In a sense, I agree with President Jonathan. It is
time to disband our anti-corruption agencies and set up an agency for
attitudinal change, that is, if we can’t revive the National Orientation
Agency. The first task of the new agency — the National Agency for
Attitudinal and Behavioural Change — will be to get President Jonathan
to change his attitude toward corruption. And the reason is simple.
Corruption, regardless of the President’s stance, is Nigeria’s number
one problem, and it manifests itself in different ways whether Jonathan
sees it or not.
Martin Luther King, Jr., clergyman, activist, and
prominent leader in the African-American Civil Rights Movement, once
reminded Americans about the “fierce urgency of Now”. In his “I Have a
Dream” speech delivered almost 50 years ago on August 28, 1963, at the
Lincoln Memorial, Washington D.C., he noted: “This is no time to engage
in the luxury of cooling off or to take the tranquilising drug of
gradualism. Now is the time to make real the promises of democracy”.

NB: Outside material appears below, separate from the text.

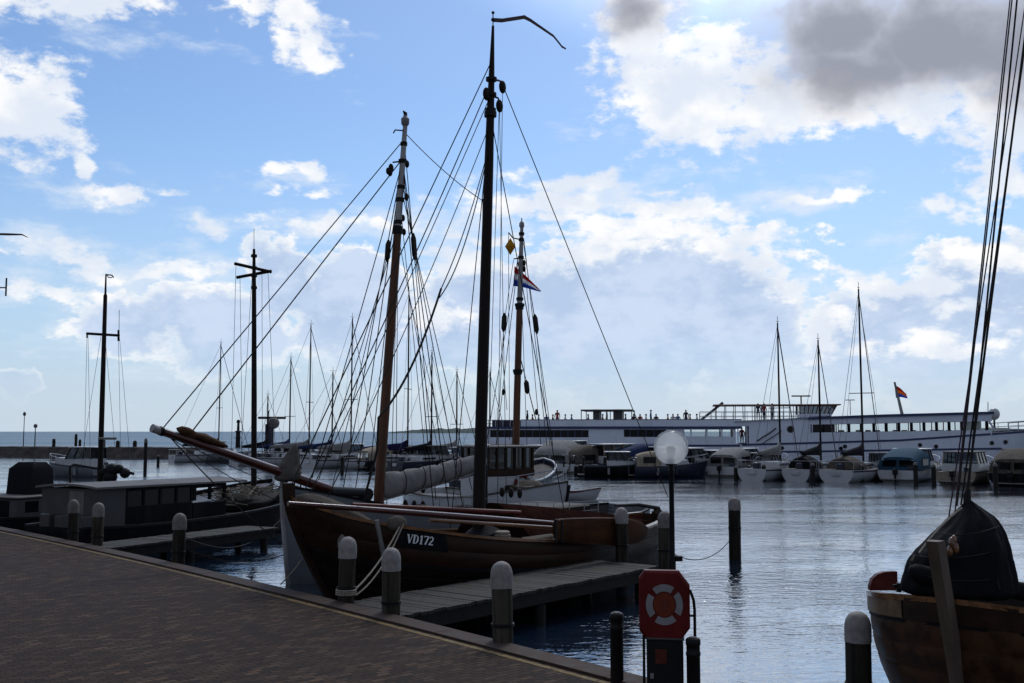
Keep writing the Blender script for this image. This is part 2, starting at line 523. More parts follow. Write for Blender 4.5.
def glass(name, col, rough=0.08):
    m = bpy.data.materials.new(name)
    m.use_nodes = True
    b = m.node_tree.nodes['Principled BSDF']
    b.inputs['Base Color'].default_value = (*col, 1)
    b.inputs['Roughness'].default_value = rough
    b.inputs['Specular IOR Level'].default_value = 0.15
    MATS[name] = m
glass('dark_glass', (0.008, 0.009, 0.011), 0.12)
def clear_glass(name, tint, amt):
    m = bpy.data.materials.new(name)
    m.use_nodes = True
    t = m.node_tree
    t.nodes.clear()
    o = node('ShaderNodeOutputMaterial', t)
    a = node('ShaderNodeBsdfTransparent', t)
    a.inputs[0].default_value = (*tint, 1)
    g = node('ShaderNodeBsdfGlossy', t)
    g.inputs['Roughness'].default_value = 0.05
    fr = node('ShaderNodeFresnel', t)
    fr.inputs[0].default_value = 1.45
    x = node('ShaderNodeMixShader', t)
    wire(math_('MULTIPLY', fr.outputs[0], amt, tree=t), x.inputs[0], t)
    wire(a.outputs[0], x.inputs[1], t)
    wire(g.outputs[0], x.inputs[2], t)
    wire(x.outputs[0], o.inputs[0], t)
    MATS[name] = m
clear_glass('clear_glass', (0.93, 0.95, 0.95), 1.0)
clear_glass('smoke_glass', (0.30, 0.33, 0.36), 1.0)

# white plastic of the lamp globe: lets light through
def globe_mat():
    m = bpy.data.materials.new('globe_plastic')
    m.use_nodes = True
    t = m.node_tree
    t.nodes.clear()
    o = node('ShaderNodeOutputMaterial', t)
    tr = node('ShaderNodeBsdfTranslucent', t)
    tr.inputs[0].default_value = (0.97, 0.97, 0.95, 1)
    df = node('ShaderNodeBsdfDiffuse', t)
    df.inputs[0].default_value = (0.80, 0.80, 0.78, 1)
    tp = node('ShaderNodeBsdfTransparent', t)
    tp.inputs[0].default_value = (0.97, 0.98, 0.98, 1)
    gl = node('ShaderNodeBsdfGlossy', t)
    gl.inputs['Roughness'].default_value = 0.12
    x1 = node('ShaderNodeMixShader', t); x1.inputs[0].default_value = 0.06
    wire(tr.outputs[0], x1.inputs[1], t); wire(df.outputs[0], x1.inputs[2], t)
    x2 = node('ShaderNodeMixShader', t); x2.inputs[0].default_value = 0.36
    wire(x1.outputs[0], x2.inputs[1], t); wire(tp.outputs[0], x2.inputs[2], t)
    lw = node('ShaderNodeFresnel', t); lw.inputs[0].default_value = 1.12
    x3 = node('ShaderNodeMixShader', t)
    wire(lw.outputs[0], x3.inputs[0], t); wire(x2.outputs[0], x3.inputs[1], t); wire(gl.outputs[0], x3.inputs[2], t)
    wire(x3.outputs[0], o.inputs[0], t)
    MATS['globe_plastic'] = m
globe_mat()

def cloth_mat(name, c):
    """thin bunting that the light shines through"""
    m = bpy.data.materials.new(name)
    m.use_nodes = True
    t = m.node_tree
    t.nodes.clear()
    o = node('ShaderNodeOutputMaterial', t)
    d = node('ShaderNodeBsdfDiffuse', t); d.inputs[0].default_value = (*c, 1)
    r_ = node('ShaderNodeBsdfTranslucent', t); r_.inputs[0].default_value = (*c, 1)
    x = node('ShaderNodeMixShader', t); x.inputs[0].default_value = 0.6
    wire(d.outputs[0], x.inputs[1], t); wire(r_.outputs[0], x.inputs[2], t); wire(x.outputs[0], o.inputs[0], t)
    MATS[name] = m
cloth_mat('flag_red', (0.55, 0.05, 0.03)); cloth_mat('flag_white', (0.82, 0.82, 0.84)); cloth_mat('flag_blue', (0.05, 0.13, 0.50))
cloth_mat('flag_orange', (0.78, 0.26, 0.05)); cloth_mat('yellow_cloth', (0.55, 0.33, 0.05))

def sea_mat():
    """wind roughened open water beyond the breakwater"""
    m = mat('open_sea', (0.10, 0.165, 0.215), 0.35, 0.25, 0.02, (0.15, 1, 1))
    m.node_tree.nodes['Principled BSDF'].inputs['IOR'].default_value = 1.10
sea_mat()

def water_mat():
    m = bpy.data.materials.new('water')
    m.use_nodes = True
    t = m.node_tree
    b = t.nodes['Principled BSDF']
    b.inputs['Base Color'].default_value = (0.009, 0.021, 0.042, 1)
    b.inputs['Roughness'].default_value = 0.06
    b.inputs['IOR'].default_value = 1.9
    b.inputs['Specular Tint'].default_value = (0.80, 0.93, 1.0, 1)
    tc = node('ShaderNodeTexCoord', t)
    v = tc.outputs['Object']
    n1 = noise(v, 2.0, 1.5, 0.5, (0.70, 1.4, 1), t, dist=0.7)
    n2 = noise(v, 5.0, 2.0, 0.5, (0.8, 1.4, 1), t, dist=0.4, offset=(4, 9, 0))
    n4 = noise(v, 10.0, 2.0, 0.5, (0.8, 1.4, 1), t, dist=0.3, offset=(2, 5, 0))
    n3 = noise(v, 0.16, 2.0, 0.5, (0.6, 1.3, 1), t, offset=(1, 2, 0))
    # calmer and rougher patches of breeze
    pat = smooth(n3.outputs[0], 0.36, 0.66, 0.40, 1.40, tree=t)
    h = math_('ADD', math_('MULTIPLY', n1.outputs[0], 0.026, tree=t), math_('ADD', math_('MULTIPLY', n2.outputs[0], 0.015, tree=t), math_('MULTIPLY', n4.outputs[0], 0.007, tree=t), tree=t), tree=t)
    h = math_('MULTIPLY', h, pat, tree=t)
    bp = node('ShaderNodeBump', t)
    bp.inputs['Strength'].default_value = 1.0
    bp.inputs['Distance'].default_value = 1.0
    wire(h, bp.inputs['Height'], t)
    wire(bp.outputs[0], b.inputs['Normal'], t)
    wire(bp.outputs[0], b.inputs['Coat Normal'], t)
    b.inputs['Coat Weight'].default_value = 1.0
    b.inputs['Coat IOR'].default_value = 1.7
    b.inputs['Coat Roughness'].default_value = 0.05
    MATS['water'] = m
water_mat()

QROT = R(-46.5)
def brick_mat():
    m = bpy.data.materials.new('quay_brick')
    m.use_nodes = True
    t = m.node_tree
    b = t.nodes['Principled BSDF']
    tc = node('ShaderNodeTexCoord', t)
    mp = node('ShaderNodeMapping', t)
    mp.inputs['Rotation'].default_value = (0, 0, -QROT + R(90))
    wire(tc.outputs['Object'], mp.inputs[0], t)
    sx = node('ShaderNodeSeparateXYZ', t)
    wire(mp.outputs[0], sx.inputs[0], t)
    BWd, BHt, JT = 0.21, 0.105, 0.009
    row = math_('FLOOR', math_('DIVIDE', sx.outputs[1], BHt, tree=t), tree=t)
    wob = node('ShaderNodeTexWhiteNoise', t, noise_dimensions='1D')
    wire(row, wob.inputs['W'], t)
    xo = math_('ADD', sx.outputs[0], math_('MULTIPLY', math_('ADD', math_('FLOORED_MODULO', row, 2.0, tree=t), math_('MULTIPLY', wob.outputs['Value'], 0.3, tree=t), tree=t), BWd / 2, tree=t), tree=t)
    colm = math_('FLOOR', math_('DIVIDE', xo, BWd, tree=t), tree=t)
    fx_ = math_('MULTIPLY', math_('FRACT', math_('DIVIDE', xo, BWd, tree=t), tree=t), BWd, tree=t)
    fy_ = math_('MULTIPLY', math_('FRACT', math_('DIVIDE', sx.outputs[1], BHt, tree=t), tree=t), BHt, tree=t)
    dx_ = math_('MINIMUM', fx_, math_('SUBTRACT', BWd, fx_, tree=t), tree=t)
    dy_ = math_('MINIMUM', fy_, math_('SUBTRACT', BHt, fy_, tree=t), tree=t)
    face = smooth(math_('MINIMUM', dx_, dy_, tree=t), JT * .35, JT * 1.1, tree=t)
    cid = node('ShaderNodeCombineXYZ', t)
    wire(colm, cid.inputs[0], t); wire(row, cid.inputs[1], t)
    wn = node('ShaderNodeTexWhiteNoise', t, noise_dimensions='2D')
    wire(cid.outputs[0], wn.inputs['Vector'], t)
    rnd_ = wn.outputs['Value']
    tone = node('ShaderNodeValToRGB', t)
    tone.color_ramp.interpolation = 'LINEAR'
    els = tone.color_ramp.elements
    els[0].position = 0.0; els[0].color = (0.0195, 0.0107, 0.0063, 1)
    els[1].position = 1.0; els[1].color = (0.1074, 0.0549, 0.0293, 1)
    for ps, cc in ((.35, (0.0354, 0.0185, 0.0101, 1)), (.75, (0.0525, 0.0274, 0.0150, 1)), (.93, (0.0756, 0.0476, 0.0305, 1))):
        e_ = els.new(ps); e_.color = cc
    wire(rnd_, tone.inputs[0], t)
    bricks = mix(face, (0.008, 0.006, 0.0045), tone.outputs[0], t)
    v = tc.outputs['Object']
    big = noise(v, 0.35, 5.0, 0.6, (1, 1, 1), t).outputs[0]
    fine = noise(v, 14.0, 4.0, 0.6, (1, 1, 1), t).outputs[0]
    c = mix(smooth(big, 0.38, 0.66, 0.0, 0.55, tree=t), bricks, (0.019, 0.0103, 0.0062), t)
    c = mix(smooth(fine, 0.55, 0.75, 0.0, 0.35, tree=t), c, (0.10, 0.060, 0.038), t)
    big2 = noise(v, 0.9, 6.0, 0.7, (1, 1, 1), t, offset=(7, 1, 0)).outputs[0]
    c = mix(smooth(big2, 0.57, 0.70, 0.0, 0.6, tree=t), c, (0.009, 0.0065, 0.005), t)
    c = mix(smooth(big2, 0.40, 0.28, 0.0, 0.45, tree=t), c, (0.055, 0.036, 0.026), t)
    wire(c, b.inputs['Base Color'], t)
    b.inputs['Roughness'].default_value = 0.82
    b.inputs['Specular IOR Level'].default_value = 0.12
    h = math_('ADD', math_('ADD', face, math_('MULTIPLY', rnd_, 0.9, tree=t), tree=t), math_('MULTIPLY', fine, 0.6, tree=t), tree=t)
    h = math_('ADD', h, math_('MULTIPLY', big, 1.5, tree=t), tree=t)
    bp = node('ShaderNodeBump', t)
    bp.inputs['Strength'].default_value = 0.7
    bp.inputs['Distance'].default_value = 0.022
    wire(h, bp.inputs['Height'], t)
    wire(bp.outputs[0], b.inputs['Normal'], t)
    MATS['quay_brick'] = m
brick_mat()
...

I think President Jonathan should read that speech if
he hasn’t done so. Even though its focus was race relations, its
unifying idea was a warning for every people to frontally confront their
national “demon” and “make justice a reality for all of God’s
children”.
Corruption is Nigeria’s “demon” and unless the President wants us to
believe he is granting a national amnesty to corruption, now is the time
to end the platitudes and confront it head on.